Superintendents of the Salt Lake City, Box Elder and Uintah school districts said at an Education Interim Committee meeting Thursday that school districts are struggling to create plans to pay educators for performance. Adding to their stress, districts must come up with plans by the end of June to get a piece of the $20 million lawmakers approved in March.
Some states have taken years to decide how to pay teachers based on their performance. Now, Utah teachers' pay is based mostly on years of experience and their educations.
Uintah Superintendent Charles Nelson said he supports the idea of performance pay, but his district won't likely apply for the money.
"My main concern with this process is it's too quick," Nelson said. "To have two months to come up with a plausible plan that's something . . . meaningful; I didn't think it could be done."

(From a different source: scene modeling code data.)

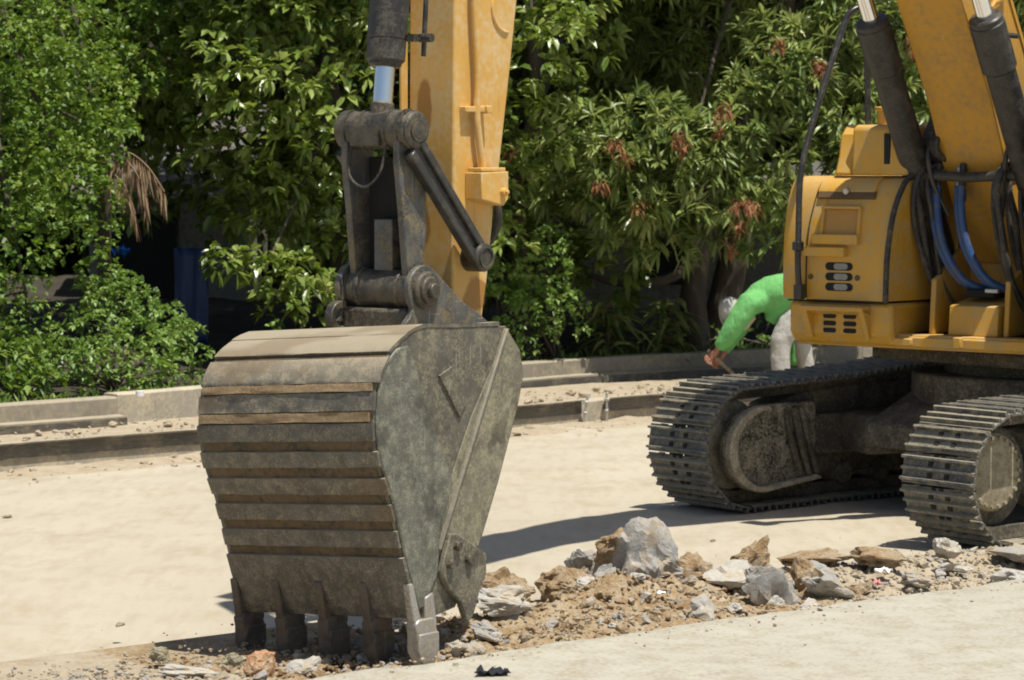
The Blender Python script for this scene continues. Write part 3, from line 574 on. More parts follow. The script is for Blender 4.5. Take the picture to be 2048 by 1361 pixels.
b = MB(); b.tube([(6.8, .12, 2.95), (6.795, .125, 3.1), (6.79, .14, 3.4), (6.75, .14, 4.8)], .013, 10); b.box((6.86, .1, 3.04), (.09, .09, .035)); b.cyl((6.83, .12, 3.04), (6.83, .2, 3.04), .022, 10); b.build('cylinder_pipe', M['cylinder'], bc)
# --- stick
ST = [(6.587, 3.24), (6.597, 2.5), (6.612, 1.62), (6.6, 1.42), (6.5, 1.38), (6.41, 1.45), (6.375, 1.588), (6.325, 1.818), (6.263, 2.229), (6.221, 2.408), (6.129, 2.925), (6.074, 3.262), (5.98, 3.7), (5.93, 4.15), (6.1, 4.6), (6.45, 5.1), (6.68, 5.1), (6.6, 4.3)]
b = MB(); b.prism(ST, -.15, .15); stick = b.build('stick', M['stickyellow'], EX, bev=.012)
b = MB(); b.tube([(6.17 + .12 * math.cos(R(a)), .152, 3.22 + .13 * math.sin(R(a))) for a in range(-100, 25, 12)], [.002] + [.01] * 9 + [.002], 8); b.build('weld_bead', M['stickyellow'], stick)
b = MB(); b.tube(smooth_path([(6.5, .19, 5.0), (6.48, .19, 3.6), (6.476, .185, 3.24), (6.45, .185, 2.87), (6.456, .185, 2.66), (6.44, .185, 2.55), (6.405, .185, 2.37)], 5), .019, 12); b.build('grease_pipe', M['stickyellow'], stick)
b = MB(); b.box((6.46, .17, 2.69), (.19, .045, .03)); b.box((6.38, .18, 2.69), (.04, .06, .04)); b.build('pipe_clamp', M['stickyellow'], stick, bev=.005)
b = MB(); b.prism([(6.51, 2.37), (6.51, 2.235), (6.33, 2.2), (6.29, 2.235), (6.29, 2.375)], .15, .26); b.box((6.4, .205, 2.385), (.2, .09, .02)); b.cyl((6.34, .255, 2.27), (6.34, .285, 2.27), .022, 10); b.cyl((6.34, .27, 2.27), (6.34, .30, 2.27), .012, 8); b.build('valve_guard', M['stickyellow'], stick, bev=.006)
b = MB(); b.tube(smooth_path([(6.27, .16, 2.24), (6.25, .16, 2.15), (6.235, .12, 2.05), (6.27, .05, 1.95)], 5), .022, 10); b.build('guard_hose', M['rubber'], stick)
b = MB(); b.box((6.62, -.162, 3.0), (.05, .012, 4.0 * .35)); b.build('stick_flange', M['stickyellow'], stick)
# --- boom
BM_ = [(.5, 1.72), (.62, 1.9), (.79, 2.16), (1.12, 2.82), (1.54, 3.46), (2.15, 4.3), (2.9, 4.95), (4.0, 4.9), (6.0, 4.2), (6.2, 4.15), (6.15, 4.45), (4.4, 5.35), (3.2, 5.62), (2.4, 5.45), (1.75, 4.85), (1.25, 4.1), (.86, 3.485), (.69, 3.227), (.3, 2.6), (-.02, 2.1), (.02, 1.8), (.25, 1.68)]
b = MB(); b.prism(BM_, -.24, .24); boom = b.build('boom', M['boomyellow'], EX, bev=.01)
for s in (-1, 1):
    b = MB(); e = [(p[0], p[1]) for p in BM_[10:19]]; b.prism(e + offset(e, .03)[::-1], s * .235, s * .25); b.build('boom_flange', M['boomyellow'], boom)
    b = MB(); b.tube(smooth_path([(1.02, s * .27, 3.2), (1.2, s * .28, 3.42), (1.0, s * .28, 3.62), (1.6, s * .28, 4.5), (2.9, s * .28, 5.5)], 6), .02, 10); b.build('boom_pipe', M['boomyellow'], boom)
for s in (-1, 1):
    p0 = Vector((.37, s * .42, 1.45)); p1 = Vector((1.532, s * .42, 3.315)); d = (p1 - p0).normalized()
    b = MB(); b.cyl(p0, p1 - d * .05, .1, 32, bev=.005); b.cyl(p1 - d * .36, p1, .116, 32, bev=.015); b.cyl(p1 - d * .02, p1 + d * .035, .11, 32, bev=.012); b.cyl(p1 - d * .1 + Vector((-.08, s * .05, 0)), p1 - d * .1 + Vector((-.1, s * .15, -.01)), .018, 10)
    c = b.build('boom_cylinder', M['cylinder'], EX)
    b = MB(); b.cyl(p1, p1 + d * 1.3, .055, 28); b.cyl(p1 + d * 1.3 + Vector((0, -.1, 0)), p1 + d * 1.3 + Vector((0, .1, 0)), .09, 24); b.build('cylinder_rod', M['chrome'], c)
    b = MB(); b.tube(smooth_path([(.78, s * .3 - .0, 2.62), (.98, s * .3, 2.52), (1.0, s * .28, 2.35), (.95, s * .25, 2.2), (.88, s * .2, 2.05)], 6), .017, 10); b.build('steel_pipe', M['blackpaint'], c)
# --- upper structure
b = MB(); b.box((-.7, 0, 1.2), (3.6, 2.5, .1)); b.prism([(1.12, 1.165), (1.12, 1.235), (.95, 1.25), (-.2, 1.25), (-.2, 1.165)], -.47, 1.3)
deck = b.build('deck', M['yellow'], EX, bev=.01)
# front right storage box with leaning front face
def panel(prof, v0, v1): b = MB(); b.prism(prof, v0, v1); return b
vs = []; NV = 12; prof = []
for z, u in [(1.47, 1.2), (1.6, 1.205), (1.75, 1.205), (1.9, 1.195), (2.05, 1.17), (2.15, 1.145), (2.22, 1.115), (2.27, 1.08), (2.3, 1.03), (2.315, .95)]: prof.append((u, z))
b = MB(); rows = []
vv = [-1.37, -1.36, -1.335, -1.30, -1.25, -1.15, -.95, -.75, -.6]; inset = [.16, .085, .04, .018, .006, 0, 0, 0, 0]
for (u, z) in prof:
    k = (z - 1.47) / .85; vR = -.5 + .095 * k ** 1.3
    row = [(u - i_, v, z - (.03 * (i_ / .16) if z > 2.2 else 0)) for v, i_ in zip(vv, inset)] + [(u - .001, vR - .03, z), (u - .012, vR, z)]
    rows.append([(-.9, -1.37, z)] + row + [(.1, vR + .16, z)])
n = len(rows[0]); vs = [p for r_ in rows for p in r_]; fs = [(i * n + j, i * n + j + 1, (i + 1) * n + j + 1, (i + 1) * n + j) for i in range(len(rows) - 1) for j in range(n - 1)]
fs += [(i * n + n - 1, i * n, (i + 1) * n, (i + 1) * n + n - 1) for i in range(len(rows) - 1)]
fs += [tuple(range(n)), tuple(range(len(rows) * n - 1, (len(rows) - 1) * n - 1, -1))]
b.add(vs, fs); box = b.build('storage_box', M['yellow'], EX, smooth=50)
box['label'] = 'rounded yellow front cover with three lamp slots and handles'
# lower bumper with tread step
b = MB(); b.prism([(1.19, 1.455), (1.19, 1.24), (1.13, 1.165), (-.9, 1.165), (-.9, 1.455)], -1.27, -.455); bmp = b.build('lower_cover', M['yellow'], EX, bev=.03)
b = MB(); b.prism([(1.18, 1.44), (1.3, 1.43), (1.3, 1.40), (1.19, 1.37)], -1.12, -.62)
for s in ((-1.12, -1.07), (-.66, -.62)): b.prism([(1.18, 1.43), (1.295, 1.41), (1.19, 1.2)], s[0], s[1])
st = b.build('step', M['yellow'], bmp, bev=.006)
b = MB()
for i in range(22): v = -1.1 + i * .021; b.box((1.245, v, 1.437), (.09, .008, .006), Matrix.Rotation(.6, 3, 'Z').to_euler())
b.build('step_tread', M['stickyellow'], st)
def slot(c, w, h, m, parent, name='vent_slot', th=.006):
    b = MB(); pts = []
    for k in range(9): a = -math.pi / 2 + math.pi * k / 8; pts.append((w / 2 - h / 2 + h / 2 * math.cos(a), h / 2 * math.sin(a)))
    for k in range(9): a = math.pi / 2 + math.pi * k / 8; pts.append((-w / 2 + h / 2 + h / 2 * math.cos(a), h / 2 * math.sin(a)))
    vs = [(c[0] + th, c[1] + y, c[2] + z) for y, z in pts] + [(c[0] - .01, c[1] + y, c[2] + z) for y, z in pts]; n = len(pts)
    b.add(vs, [tuple(range(n)), tuple(range(2 * n - 1, n - 1, -1))] + [(i, i + n, (i + 1) % n + n, (i + 1) % n) for i in range(n)]); return b.build(name, m, parent)
for j, z in enumerate((1.36, 1.31, 1.262)):
    for v in (-.94, -.78): slot((1.19, v, z), .1, .032, M['dark'], bmp)
M['lamp'] = mat('lamp_lens', (.2, .2, .2), (.3, .3, .3), 5, .2)
for z in (1.70, 1.63, 1.56):
    slot((1.203, -.86, z), .215, .055, M['dark'], box, 'lamp_slot')
    slot((1.207, -.845, z), .11, .043, M['lamp'], box, 'lamp_lens', .004)
for v in (-1.085, -.715): MB().cyl((1.2, v, 1.625), (1.212, v, 1.625), .019, 16).build('plug', M['rust'], box)
# recess, handle ledges, hatch lines
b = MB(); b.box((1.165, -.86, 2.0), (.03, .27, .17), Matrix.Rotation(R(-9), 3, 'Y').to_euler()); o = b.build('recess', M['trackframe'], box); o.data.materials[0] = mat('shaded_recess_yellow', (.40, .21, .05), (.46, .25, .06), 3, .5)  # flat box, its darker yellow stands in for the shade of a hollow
b = MB()
for (v, dv, z, dz) in [(-.86, .31, 2.1, .02), (-1.005, .025, 2.0, .2), (-.715, .025, 2.0, .2)]: b.box((1.175, v, z), (.05, dv, dz), Matrix.Rotation(R(-9), 3, 'Y').to_euler())
b.box((1.215, -.88, 1.885), (.06, .36, .07)); b.box((1.225, -.975, 1.80), (.07, .36, .065)); b.build('handle_ledge', M['yellow'], box, bev=.008)
b = MB(); b.box((1.137, -.84, 2.185), (.03, .45, .055), Matrix.Rotation(R(-25), 3, 'Y').to_euler()); b.build('hatch_gap', M['dark'], box, bev=.004).data.materials[0] = mat('shadow_gap_paint', (.1, .06, .02), (.13, .08, .03), 4, .6)
b = MB(); b.prism([(1.0, 2.318), (1.09, 2.285), (1.135, 2.23), (1.145, 2.205), (1.13, 2.2), (1.0, 2.25)], -1.07, -.62); b.build('hatch', M['yellow'], box, bev=.006)
b = MB(); b.cyl((1.14, -.84, 2.215), (1.165, -.84, 2.21), .024, 16, bev=.005); b.build('latch', M['fitting'], box)
def line3(name, pts, r, m, par): b = MB(); b.tube(smooth_path(pts, 4), r, 8); return b.build(name, m, par)
line3('panel_seam', [(1.208, -1.12, 1.48), (1.21, -1.12, 1.7), (1.2, -1.115, 1.9), (1.172, -1.1, 2.06), (1.12, -1.08, 2.22), (1.07, -1.07, 2.285)], .0045, M['dark'], box)
line3('rubber_seal', [(1.195, -.5, 1.46), (1.2, -.495, 1.6), (1.2, -.485, 1.8), (1.175, -.46, 2.05), (1.12, -.43, 2.22), (1.04, -.405, 2.31), (.85, -.36, 2.34)], .02, M['rubber'], box)
line3('panel_seam', [(1.198, -1.27, 1.46), (1.2, -.8, 1.46), (1.195, -.49, 1.46)], .006, M['dark'], box)
# small upper box with slot and cap
b = MB(); b.prism([(.62, 2.32), (.62, 2.66), (1.0, 2.665), (1.045, 2.64), (1.06, 2.32)], -.86, -.42)
b.prism([(.62, 2.32), (.62, 2.665), (.9, 2.665), (.97, 2.6), (1.0, 2.46), (1.06, 2.32)], -1.0, -.862)
ub = b.build('upper_box', M['yellow'], EX, bev=.02)
b = MB(); b.box((1.053, -.58, 2.5), (.012, .05, .21)); b.build('vent_slot', M['dark'], ub, bev=.02)
b = MB(); b.cyl((.82, -.7, 2.66), (.82, -.7, 2.76), .085, 24); b.cyl((.82, -.7, 2.76), (.82, -.7, 2.79), .1, 24, bev=.008); b.cyl((.82, -.7, 2.79), (.82, -.7, 2.81), .03, 12); b.build('filler_cap', M['rockred'] if 0 else M['yellow'], ub)
# handrail
b = MB(); hr = smooth_path([(1.245, -1.15, 1.49), (1.27, -1.15, 1.7), (1.265, -1.15, 1.9), (1.24, -1.15, 2.33), (1.12, -1.14, 2.65), (.995, -1.12, 2.94), (.80, -1.09, 3.34), (.745, -1.06, 3.45), (.68, -1.0, 3.49), (.8, -.88, 3.47), (.9, -.84, 3.38), (.93, -.82, 3.2), (.92, -.81, 2.66)], 6)
b.tube(hr, .022, 12); b.cyl((1.27, -1.15, 1.8), (1.27, -1.15, 1.87), .04, 14, bev=.01); b.box((1.25, -1.15, 1.52), (.05, .06, .1)); b.build('handrail', M['blackpaint'], EX)
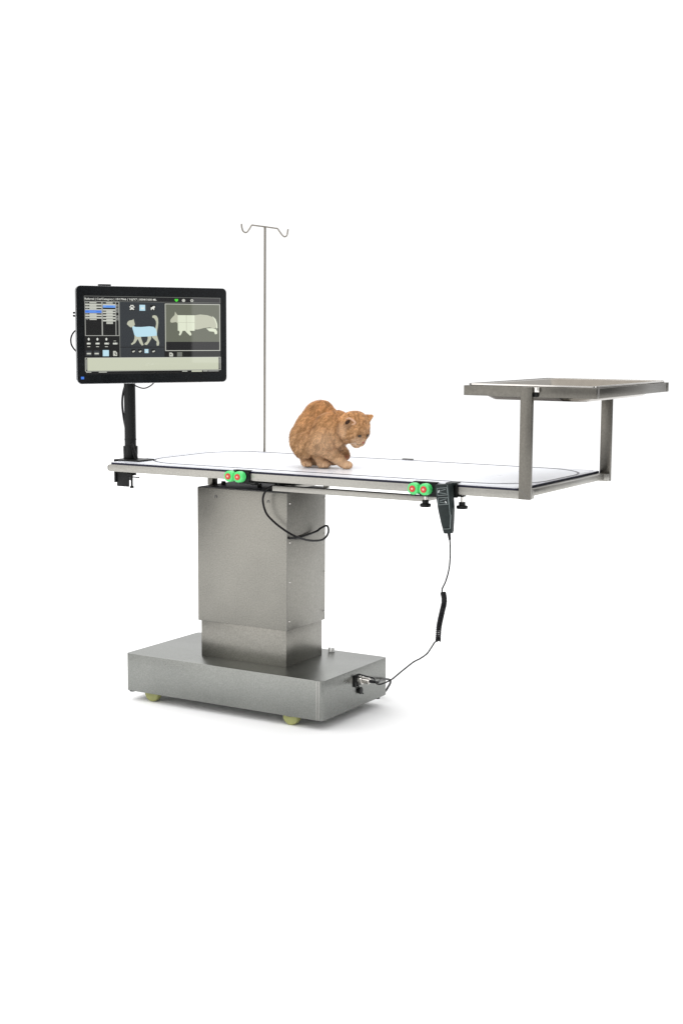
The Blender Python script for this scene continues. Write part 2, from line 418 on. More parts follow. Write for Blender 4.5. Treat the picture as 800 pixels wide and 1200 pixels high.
# centre: cat diagram
sc = Scr(); sc.r(150, 24, 338, 268, 'slate', 1); sc.r(150, 222, 338, 225, 'dark', 2); sc.r(148, 24, 151, 268, 'midgrey', 2)
for du, dv, r_ in ((0, 4, 5), (-7, -2, 3.2), (-3, -8, 3.2), (4, -8, 3.2), (8, -2, 3.2), (-6, 8, 3), (6, 8, 3)): sc.el(202 + du, 48 + dv, r_, r_ * 1.05, 'white', 3, 10)
sc.r(192, 37, 213, 62, 'black', 2)
sc.r(234, 36, 258, 62, 'sky', 3); sc.sh([(240, 46), (243, 49), (250, 48), (252, 46), (252, 54), (241, 54)], 'white', 4)
sc.r(280, 36, 302, 60, 'black', 2)
sc.sh([(282, 47), (287, 46), (292, 41), (299, 41), (299, 47), (296, 50), (296, 58), (292, 58), (291, 53), (286, 54), (286, 58), (282, 58)], 'white', 3)
for u, c in ((206, 0), (234, 0), (262, 1), (291, 0)):
    sc.r(u - 8, 232, u + 8, 250, 'black' if not c else 'sky', 2)
    if c: sc.r(u - 7, 233, u + 7, 249, 'sky', 3); sc.r(u - 3, 240, u + 3, 244, 'white', 4)
    else: sc.sh([(u - 5, 241), (u + 1, 240), (u + 5, 237), (u + 6, 242), (u + 3, 246), (u - 4, 247)], 'pale', 3)
sc.build('thumbnail_row', scr, smooth=False)
sc = Scr()
body = [(181, 118), (183, 110), (187, 105), (193, 101), (196, 103), (201, 100), (205, 101), (208, 98), (210, 103), (213, 112), (212, 120)]
sc.sh([(180, 122), (183, 112), (190, 106), (205, 103), (208, 98), (211, 110), (214, 124), (206, 134), (196, 136), (189, 131)], 'bone', 2)
sc.sh([(292, 155), (300, 140), (304, 120), (303, 108), (296, 95), (288, 92), (288, 84), (296, 81), (306, 84), (312, 96), (313, 114), (311, 132), (308, 150), (306, 172), (300, 175)], 'bone', 2)
sc.sh([(207, 130), (216, 134), (240, 134), (275, 131), (292, 133), (302, 143), (306, 160), (306, 172), (270, 176), (222, 178), (211, 170), (202, 136)], 'sky', 4)
sc.sh([(212, 168), (228, 172), (226, 186), (214, 205), (200, 214), (196, 209), (206, 200), (211, 186)], 'bone', 3)
sc.sh([(224, 172), (238, 172), (240, 186), (246, 203), (250, 213), (243, 217), (233, 205), (226, 188)], 'bone', 3)
sc.sh([(266, 170), (282, 170), (282, 186), (273, 202), (264, 214), (255, 213), (254, 207), (264, 198), (268, 184)], 'bone', 3)
sc.sh([(282, 168), (306, 165), (308, 176), (312, 190), (316, 204), (314, 216), (306, 218), (304, 208), (306, 200), (296, 190), (286, 180)], 'bone', 3)
sc.build('cat_diagram', scr, smooth=False)
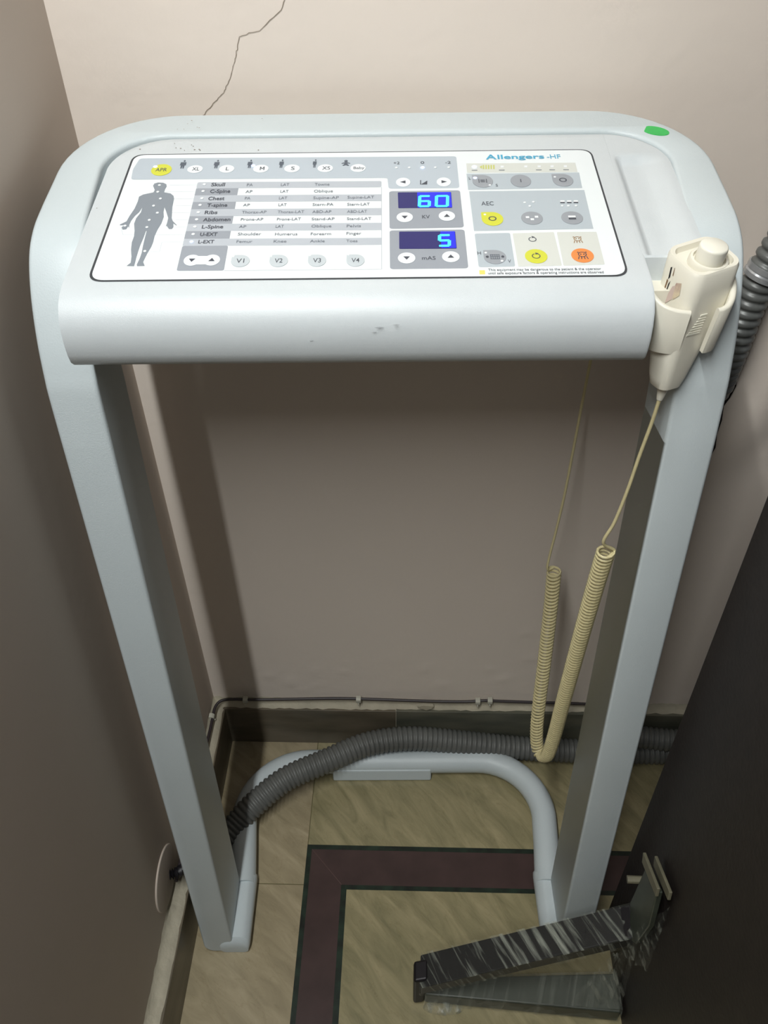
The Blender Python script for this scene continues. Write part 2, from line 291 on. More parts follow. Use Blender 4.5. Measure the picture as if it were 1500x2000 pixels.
PANEL_LINES = [([(221.9, 127.2), (222.3, 10.0)], 'mg', 0.5), ([(222.3, 10.0), (101.1, 10.3)], 'mg', 0.5), ([(39.6, 134.5), (64.1, 134.3)], 'ln', 0.35), ([(38.1, 123.8), (64.2, 123.6)], 'ln', 0.35), ([(44.0, 112.5), (64.3, 112.3)], 'ln', 0.35), ([(49.8, 102.2), (64.4, 102.0)], 'ln', 0.35), ([(47.1, 91.3), (64.5, 91.2)], 'ln', 0.35), ([(52.8, 80.6), (64.7, 80.5)], 'ln', 0.35), ([(54.3, 70.1), (64.8, 70.1)], 'ln', 0.35), ([(13.8, 59.9), (64.9, 59.4)], 'ln', 0.35), ([(10.4, 69.8), (13.8, 59.9)], 'ln', 0.35), ([(37.7, 35.9), (47.3, 36.5), (47.0, 49.2), (68.2, 49.0)], 'ln', 0.35)]
PANEL_DOTS = [(30.9, 133.9, 1.3, 'wh'), (31.3, 123.2, 1.3, 'wh'), (35.3, 112.6, 1.3, 'wh'), (31.4, 101.7, 1.3, 'wh'), (36.4, 91.0, 1.3, 'wh'), (31.5, 80.4, 1.3, 'wh'), (31.4, 70.0, 1.3, 'wh'), (13.1, 72.4, 1.3, 'wh'), (35.7, 36.6, 1.3, 'wh'), (69.5, 134.3, 1.5, 'wh'), (69.9, 123.6, 1.5, 'wh'), (70.4, 112.3, 1.5, 'wh'), (70.3, 102.0, 1.5, 'wh'), (70.4, 91.1, 1.5, 'wh'), (70.4, 80.5, 1.5, 'wh'), (70.5, 70.0, 1.5, 'wh'), (70.6, 59.4, 1.5, 'wh'), (70.7, 49.0, 1.5, 'lit'), (234.9, 158.3, 1.3, 'wh'), (246.2, 158.2, 1.3, 'wh'), (269.0, 158.0, 1.3, 'wh'), (280.7, 157.9, 1.3, 'wh'), (257.8, 158.1, 1.9, 'lit'), (22.2, 164.5, 1.9, 'lit'), (108.7, 164.6, 1.9, 'lit'), (303.2, 158.5, 2.2, 'lit'), (302.5, 139.8, 1.9, 'lit'), (314.3, 128.0, 1.2, 'wh'), (371.1, 140.0, 1.2, 'wh'), (306.7, 83.0, 1.2, 'wh'), (303.4, 29.6, 1.2, 'wh'), (315.1, 18.6, 1.2, 'wh'), (106.4, 28.4, 1.2, 'wh'), (135.9, 28.2, 1.2, 'wh'), (166.3, 28.6, 1.2, 'wh'), (196.2, 29.1, 1.2, 'wh'), (341.1, 100.5, 1.2, 'wh'), (348.5, 101.2, 1.2, 'wh'), (344.7, 95.0, 1.2, 'wh'), (371.5, 94.8, 1.2, 'wh'), (376.6, 94.7, 1.2, 'wh'), (382.9, 94.7, 1.2, 'wh')]
DISPLAYS = [('kv', [(235.7, 118.1), (280.8, 117.7), (280.5, 94.0), (235.9, 94.4)]), ('mas', [(236.2, 59.8), (281.1, 59.5), (281.1, 36.0), (236.0, 36.4)])]
DIGITS = [('6', (252.5, 95.0), (263.2, 113.0)), ('0', (266.5, 94.9), (278.3, 112.9)), ('5', (266.7, 38.2), (277.1, 55.2))]
BUTTONS = [(28.4, 159.2, 9.0, 9.6, 'ye', 0, 'APR'), (57.9, 159.8, 6.8, 6.5, 'pale', 0, 'XL'), (85.8, 159.6, 6.7, 6.5, 'pale', 0, 'L'), (115.9, 159.3, 6.8, 6.5, 'pale', 0, 'M'), (143.3, 159.1, 6.8, 6.5, 'pale', 0, 'S'), (172.5, 158.8, 6.8, 6.5, 'pale', 0, 'XS'), (201.3, 158.5, 6.7, 6.6, 'pale', 0, 'Baby'), (240.5, 134.4, 6.2, 7.2, 'pale', 0, '<'), (275.3, 134.1, 6.1, 7.2, 'pale', 0, '>'), (241.0, 80.6, 6.7, 7.2, 'pale', 0, 'v'), (275.5, 81.8, 6.7, 7.2, 'pale', 0, '^'), (241.6, 23.9, 6.8, 7.2, 'pale', 0, 'v'), (275.9, 25.0, 6.8, 7.2, 'pale', 0, '^'), (112.5, 22.3, 7.2, 7.8, 'gw', 1, 'V1'), (142.3, 22.0, 7.2, 7.9, 'gw', 1, 'V2'), (172.1, 21.8, 7.1, 7.8, 'gw', 1, 'V3'), (201.9, 21.5, 7.1, 7.9, 'gw', 1, 'V4'), (74.6, 23.9, 6.4, 7.2, 'pale', 0, 'v'), (90.1, 23.8, 6.4, 7.2, 'pale', 0, '^'), (308.7, 134.7, 8.8, 10.1, 'dg2', 1, 'F'), (341.3, 134.4, 8.8, 10.1, 'dg2', 0, 'I'), (377.4, 134.9, 8.8, 10.1, 'dg2', 1, 'O'), (312.4, 76.9, 8.8, 9.9, 'ye', 1, 'O'), (344.6, 77.4, 8.8, 9.5, 'dg2', 0, 'sq'), (377.2, 77.2, 8.8, 9.4, 'dg2', 0, 'half'), (310.1, 24.1, 8.7, 9.2, 'dg2', 1, 'hv'), (342.0, 24.5, 8.7, 9.3, 'ye', 0, 'ring'), (377.9, 24.9, 8.7, 9.3, 'or', 0, 'skull')]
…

Box Elder Superintendent Martell Menlove and Salt Lake City Superintendent McKell Withers said their districts plan to apply for the money. Menlove said he knows of another 16 districts that also plan to apply. But Menlove and Withers are concerned about several things, including that school districts might not be able to give state officials the type of report they seek by summer of 2009.
Utah State Board of Education rules say school districts must submit reports about their programs by July 1, 2009, and are encouraged to base the performance pay partly on measures of student academic progress in 2008-2009. But school districts often don't know standardized test results until August of each year.
Menlove also said districts are having trouble trying to craft plans that reflect lawmakers' intent when the rules are so broad. For example, should they reward all employees or just teachers, and should everyone get the same amount of money or different amounts?
Sen. Howard Stephenson, R-Draper, who sponsored the legislation, and other lawmakers told the superintendents they don't expect perfection, especially because they gave school districts so much leeway in designing plans.
"This was a loosey goosey appropriation," said Rep. Stephen Urquhart, R-St. George, meaning lawmakers purposefully didn't tell districts exactly what to do. "It's $20 million to use as you see fit."
Several lawmakers said they see the $20 million as a one-year experiment on performance pay in Utah, and they hope to use the results to help them create a long-term plan.
"In an experiment like this, it's as important to know the misses as well as the hits," Urquhart said.
"I just hope some of the misses are not detrimental to the process," Menlove replied. Menlove said he worries about lawmakers basing a long-term performance pay plan on the results of this one-year experiment because of the uncertainty surrounding it.
Urquhart did, however, point out to legislators that they have to start discussing a timeline soon. Stephenson said the committee's goal is to come up with legislation proposing a long-term performance pay system by the next legislative session, which starts in January. But by January, school districts will be only "halfway through your experiment," Urquhart said.
Rep. Kory Holdaway, R-Taylorsville, asked legislative staff if it might be possible to put off spending the money to give districts more time. Dee Larsen, with the Office of Legislative Research and General Counsel, said it would be possible to hold on to the money.
Holdaway said that sort of decision likely would have to go through the Executive Appropriations Committee.